Where Broken Is the Mother of Beauty

Photo Credit: Fuad Khasawneh

From disaster, beauty. From loss, self-expression. This is the wonder “Cypress Memory” has conjured at the University of Jordan. The three-phase art project bloomed in the aftermath of Storm Alexa, which shattered over 1,800 trees in the campus’ historic forests under heavy ice.

But where most saw breakage, Fuad Khasawneh and colleagues saw a chance for creative regeneration. “We asked ourselves, ‘how can we make these trees into something artistic and beautiful, and turn a catastrophe into art?’” So the art professor put out a call on Facebook and Twitter, and on January 5, over 50 students, professors and staff began transforming the wreckage into a spontaneous sculpture garden.

“We worked with the trees for 10 days, from morning to evening,” Khasawneh recalls, with sculptures emerging according to each person or team’s inspiration. “We loved that everyone expressed what he wanted from inside himself, transforming this chaos into something beautiful and returning life to broken branches.”

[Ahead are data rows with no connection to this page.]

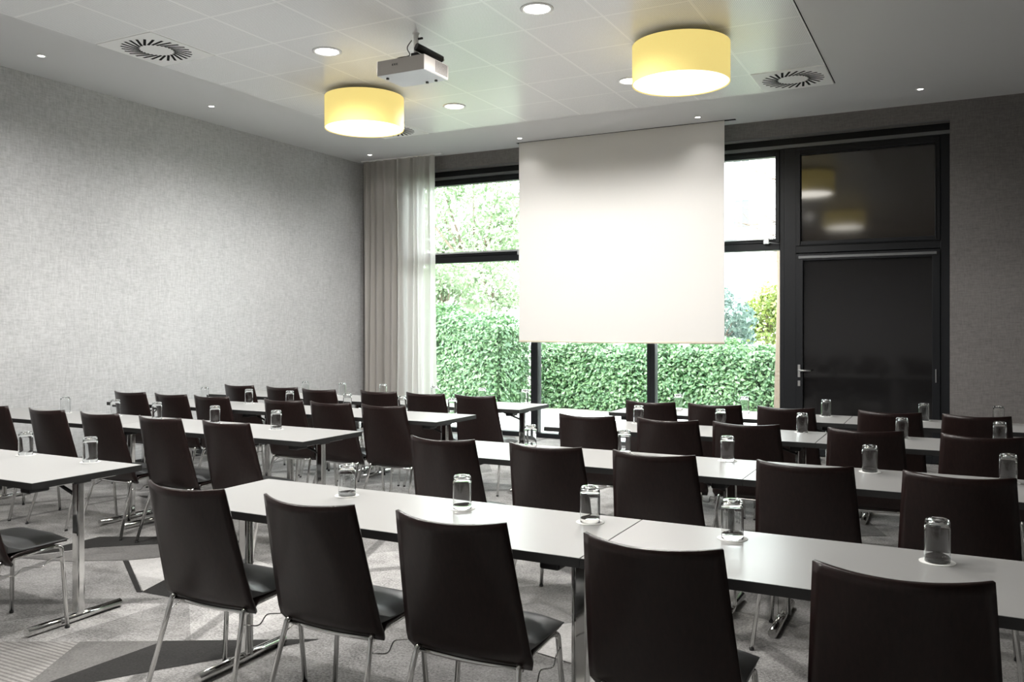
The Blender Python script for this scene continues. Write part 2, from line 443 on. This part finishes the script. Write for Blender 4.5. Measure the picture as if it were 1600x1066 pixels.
# ------------------------------------------------------------------ curtain
def curtain():
    mb = MB(); n = 420; x0, x1 = -7.385, -6.19
    rnd = random.Random(4)
    ph = []; a = 0
    for i in range(n + 1):
        a += (.16 + .05 * math.sin(i * .045) + .03 * math.sin(i * .021 + 1)); ph.append(a)
    zs = [0.02, .9, 1.9, 2.9, 3.55, 3.75]
    vs = []
    for z in zs:
        k = z / 3.75
        for i in range(n + 1):
            u = i / n
            amp = .036 * (1 - .45 * k) + .012 * math.sin(i * .07)
            y = 9.70 + amp * math.sin(ph[i]) + .012 * math.sin(ph[i] * .37 + z)
            x = x0 + (x1 - x0) * u + .008 * math.sin(ph[i] * .5 + z * 1.3) + (.02 * math.sin(z * .8 + 2) if u > .9 else 0)
            vs.append((x, y, z))
    fs = [(j * (n + 1) + i, j * (n + 1) + i + 1, (j + 1) * (n + 1) + i + 1, (j + 1) * (n + 1) + i) for j in range(len(zs) - 1) for i in range(n)]
    mb.add([(x, y - 9.7, z) for x, y, z in vs], fs, 0, True)
    root = empty('curtain', (0, 9.70, 0))
    tag(root, 'floor-length sheer beige curtain in soft pleats in the corner by the garden window', 'curtain')
    mb.build('cloth', M['curtain'], root)
    MB().box(-7.42, -6.1, -.02, .02, 3.75, ZC).build('curtain_track', M['white'], root)
curtain()

# ------------------------------------------------------------------ projection screen
sc = empty('projection_screen', (-3.6, 9.62, 0))
tag(sc, 'large white roll-down projection screen hanging from the ceiling before the windows', 'projection screen')
MB().box(-1.295, 1.295, -.002, .002, 1.27, ZC - .002).build('screen_cloth', M['screen'], sc)
MB().tube([(-1.295, 0, 1.258), (1.295, 0, 1.258)], .013, 12).build('bottom_bar', M['cream'], sc)

# ------------------------------------------------------------------ ceiling fittings
def add_spot(name, loc, energy, parent, size=2.6, blend=.8, r=.05, col=(1, .975, .945)):
    l = bpy.data.lights.new(name, 'SPOT'); l.energy = energy; l.spot_size = size; l.spot_blend = blend; l.shadow_soft_size = r; l.color = col
    o = bpy.data.objects.new(name, l); C.objects.link(o); o.parent = parent; o.location = loc; return o
def drum(x, y, label):
    root = empty('drum_lamp', (x, y, ZC)); tag(root, label, 'lamp', 'yellow drum ceiling lamps')
    R, z1, z0 = .388, -.05, -.36
    MB().lathe([(R, z0), (R, z1), (R - .006, z1), (R - .006, z0), (R, z0)], 72).build('lamp_shade', M['shade'], root)
    MB().lathe([(0.0001, z0 + .008), (R - .008, z0 + .008), (R - .008, z0 + .014), (.0001, z0 + .014)], 72, smooth=False).build('diffuser', M['diffuser'], root)
    MB().lathe([(.0001, 0), (.08, 0), (.08, -.025), (.012, -.03), (.012, z1 - .006), (.0001, z1 - .006)], 24).build('ceiling_mount', M['white'], root)
    MB().lathe([(.0001, z1 - .012), (R - .007, z1 - .012), (R - .007, z1 - .007), (.0001, z1 - .007)], 72, smooth=False).build('glow_block_disc', M['white'], root)  # unseen disc added to keep the ring of light off the ceiling
    mb = MB()
    for k in range(3):
        a = 2 * PI * k / 3; mb.tube([(0, 0, z1 - .002), ((R - .004) * math.cos(a), (R - .004) * math.sin(a), z1 - .002)], .004, 6)
    mb.build('spider', M['white'], root)
    l = bpy.data.lights.new('bulb', 'POINT'); l.energy = DRUM_W * .3; l.shadow_soft_size = .08; l.color = (1, .86, .6)
    o = bpy.data.objects.new('bulb', l); C.objects.link(o); o.parent = root; o.location = (.0, 0, -.2)
    a = bpy.data.lights.new('glow', 'AREA'); a.shape = 'DISK'; a.size = .7; a.energy = DRUM_W; a.color = (1, .95, .86)
    o = bpy.data.objects.new('glow', a); C.objects.link(o); o.parent = root; o.location = (0, 0, z0 + .002)
    return root
drum(-5.198, 6.837, 'large yellow fabric drum ceiling lamp, the farther one beside the projector')
drum(-1.963, 6.729, 'large yellow fabric drum ceiling lamp, the nearer one right of the projector')
drum(-1.963, 1.9, 'yellow fabric drum ceiling lamp overhead, seen only as a reflection in the dark transom')
drum(-5.198, 1.9, 'yellow fabric drum ceiling lamp overhead at the left, outside the photo')
def downlight(x, y, label):
    root = empty('downlight', (x, y, ZC - .006)); tag(root, label, 'ceiling light', 'round recessed downlights')
    MB().lathe([(.095, 0), (.122, 0), (.122, -.004), (.105, -.010), (.095, -.004), (.095, 0)], 40).build('trim_ring', M['white'], root)
    MB().disc((0, 0, -.004), .1, 40, up=-1).build('lens', M['lamp_disc'], root)
    add_spot('beam', (0, 0, -.02), DOWN_W, root, 2.92, .38, .09)
    return root
dls = [(-2.694, 5.58, 'round lit downlight above the tables, nearest one, at the top edge of the photo'),
 (-4.676, 5.64, 'round lit downlight left of the projector'),
 (-4.662, 7.667, 'round lit downlight just beyond and right of the farther yellow lamp'),
 (-2.709, 7.629, 'round lit downlight partly hidden behind the nearer yellow lamp')]
for a in dls: downlight(*a)
for x in (-2.694, -4.676):
    for y in (3.55, 1.5): downlight(x, y, 'round lit downlight overhead, %s one of the %s pair above the photo edge' % ('right' if x > -3 else 'left', 'farther' if y > 3 else 'nearer'))
def spot(x, y, label):
    root = empty('ceiling_spot', (x, y, ZC)); tag(root, label, 'ceiling light', 'small recessed spots round the ceiling edge')
    MB().lathe([(.024, 0), (.043, 0), (.043, -.003), (.03, -.006), (.024, 0)], 28).build('trim_ring', M['white'], root)
    MB().disc((0, 0, -.003), .026, 24, up=-1).build('lens', M['spot_disc'], root)
    add_spot('beam', (0, 0, -.015), SPOT_W, root, 2.0, .8, .03)
for a in [(-6.93, 4.62, 'small lit ceiling spot along the left wall, the nearest one'),
          (-6.94, 6.51, 'small lit ceiling spot along the left wall, midway to the corner'),
          (-7.02, 9.35, 'small lit ceiling spot in the corner before the curtain'),
          (-4.76, 9.37, 'small lit ceiling spot above the left end of the projection screen'),
          (-2.53, 9.33, 'small lit ceiling spot above the right end of the projection screen'),
          (-.304, 9.22, 'small lit ceiling spot before the dark door at the right')]: spot(*a)
def vent(x, y, label):
    root = empty('air_diffuser', (x, y, ZC - .006)); tag(root, label, 'vent', 'square swirl air diffusers')
    MB().box(-.322, .322, -.33, .33, -.005, 0).build('plate', M['white'], root, bevel=.002)
    mb = MB(); n = 26
    for k in range(n):
        a = 2 * PI * k / n; p0 = Vector((.135 * math.cos(a), .135 * math.sin(a), 0)); b = a + .42
        p1 = Vector((.275 * math.cos(b), .275 * math.sin(b), 0)); d = (p1 - p0).normalized(); q = Vector((-d.y, d.x, 0)) * .0105
        v = [p0 - q, p1 - q, p1 + q, p0 + q]
        mb.add([(u.x, u.y, -.0062) for u in v] + [(u.x, u.y, -.001) for u in v], [(3, 2, 1, 0), (0, 1, 5, 4), (1, 2, 6, 5), (2, 3, 7, 6), (3, 0, 4, 7)])
    mb.build('slots', M['gap'], root)
vent(-5.911, 4.955, 'white square ceiling air diffuser with a ring of slots, above the left wall')
vent(-5.911, 8.282, 'white square ceiling air diffuser mostly hidden behind the farther yellow lamp')
vent(-1.346, 8.282, 'white square ceiling air diffuser in the ceiling corner right of the nearer yellow lamp')

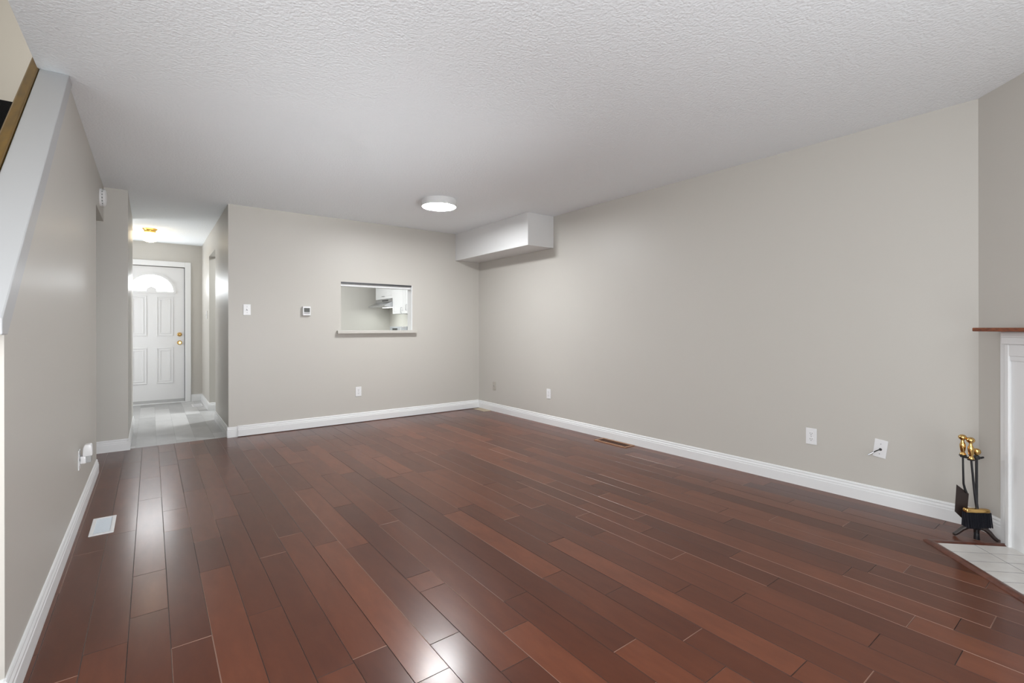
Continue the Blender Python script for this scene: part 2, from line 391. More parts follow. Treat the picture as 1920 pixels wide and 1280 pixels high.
# staircase
mb = MB(); pts = []
zt, yt = 2.65, 4.60
pts.append((-0.434, 5.95, zt)); pts.append((-0.434, yt, zt))
for k in range(1, 14):
    pts.append((-0.434, yt-.21*(k-1), zt-.19*k)); pts.append((-0.434, yt-.21*k, zt-.19*k))
pts.append((-0.434, yt-.21*13, 0)); pts.append((-0.434, yt-.21*13+0.25, 0)); pts.append((-0.434, 4.75, 2.62)); pts.append((-0.434, 5.95, 2.62))
mb.prism(pts, (-0.916, 0, 0))
struct(mb.build('staircase', M_CARPET), 'staircase with charcoal carpet rising behind the half wall', 'stairs')
wall('wall_understair', 'wall closing the space below the stairs', 'y', 4.80, 4.92, -1.35, XL-0.09, -0.05, HC)

# handrail board on the stair side of the half wall
mb = MB(); x0, x1 = -0.475, -0.4385
def rl(y): return 1.80+0.905*(y-2.74)
pts = [(x1, 2.0, rl(2.0)+.125), (x1, 3.9, rl(3.9)+.125), (x1, 3.9, rl(3.9)-.03), (x1, 2.0, rl(2.0)-.03)]
mb.prism(pts, (x0-x1, 0, 0), bev=0.006)
o = mb.build('stair_handrail', M_OAK); tag(o, 'golden oak handrail board running up beside the white stair cap', 'handrail')

# ------------------------------------------------------------------ baseboards
BP = [(0, 0), (0.015, 0), (0.015, 0.066), (0.0125, 0.070), (0.0125, 0.080), (0.0075, 0.089), (0.0085, 0.097), (0.005, 0.104), (0, 0.106)]
def baseboard(name, label, a, b, out, th=1.0, z=0.0):
    a, b, out = Vector(a), Vector(b), Vector(out).normalized()
    pts = [a+out*(px*th)+Vector((0, 0, pz+z)) for px, pz in BP]
    return struct(MB().prism(pts, b-a).build(name, M_TRIM), label, 'baseboard')
baseboard('baseboard_right', 'white moulded baseboard along the long right wall', (XR, 0.564, 0), (XR, YB, 0), (-1, 0, 0))
baseboard('baseboard_back', 'thick white baseboard below the kitchen pass-through', (0.715, YB, 0), (XR-.015, YB, 0), (0, -1, 0), 1.9, 0.006)
baseboard('baseboard_back_end', 'short white baseboard stub at the hallway corner', (XH-.012, YB, 0), (0.715, YB, 0), (0, -1, 0))
baseboard('baseboard_hall_right', 'white baseboard in the hallway before the kitchen doorway', (XH, YB-.0, 0), (XH, 6.90, 0), (-1, 0, 0))
baseboard('baseboard_hall_far', 'white baseboard in the hallway beyond the kitchen doorway', (XH, 7.70, 0), (XH, YD, 0), (-1, 0, 0))
baseboard('baseboard_jamb', 'white baseboard on the kitchen doorway jamb', (XH-.014, 7.70, 0), (XH+.12, 7.70, 0), (0, -1, 0))
baseboard('baseboard_entrance', 'white baseboard right of the entrance door', (0.492, YD, 0), (XH, YD, 0), (0, -1, 0))
baseboard('baseboard_alcove', 'white baseboard on the narrow wall left of the hallway', (-1.35, YB, 0), (-0.17, YB, 0), (0, -1, 0))
baseboard('baseboard_hall_left', 'white baseboard at the left hallway corner', (-0.17, YB-.015, 0), (-0.17, 7.10, 0), (1, 0, 0))
baseboard('baseboard_left', 'white moulded baseboard along the staircase wall', (XL, 2.0-.014, 0), (XL, 4.925, 0), (1, 0, 0))
baseboard('baseboard_left_end', 'white baseboard on the end of the staircase wall', (XL+.004, 2.0, 0), (XL-.09, 2.0, 0), (0, -1, 0))
baseboard('baseboard_diagonal', 'white baseboard piece left of the fireplace surround', D(0.0255, NW), D(0.222, NW), DN)

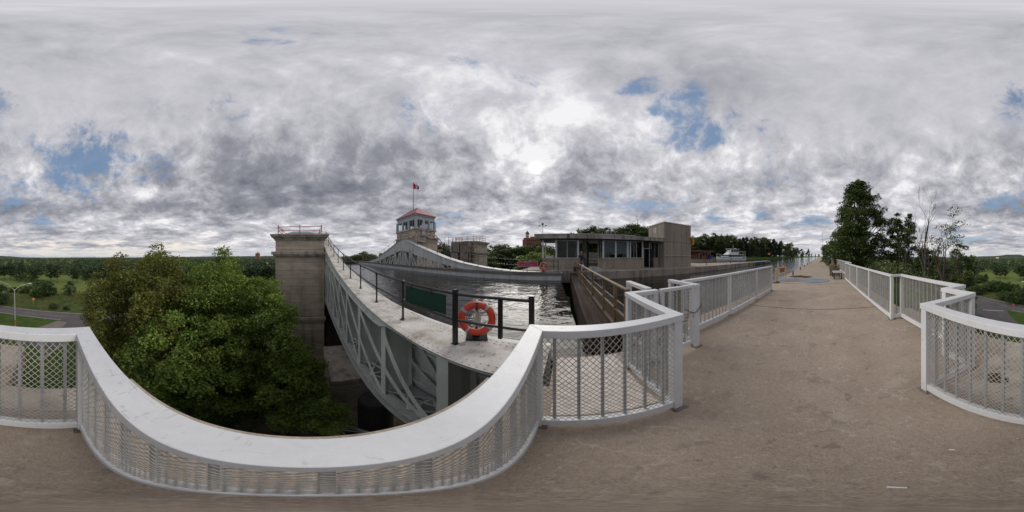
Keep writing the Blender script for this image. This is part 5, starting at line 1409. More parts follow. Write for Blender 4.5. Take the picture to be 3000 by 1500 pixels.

Each of the 30 works in “Winter Memory” holds its own message about the storm and the state of the Arab world. Student Jasmine al-Kurdi’s addressed tyrannical power; Khasawneh’s piece, “Containment”, symbolized “how many people from different faculties, sects, and religions studied under these sheltering trees—as we’re all from one source, the earth.”

Public acclaim has been overwhelming. And when one sculpture was vandalized, artists created five more in response. “We are determined to keep working,” Khasawneh says. “All we need is financial support.” Phase two, “Spring Memory”, will commence February 3; pending funding, May’s “Summer Memory” will feature artists from across the world.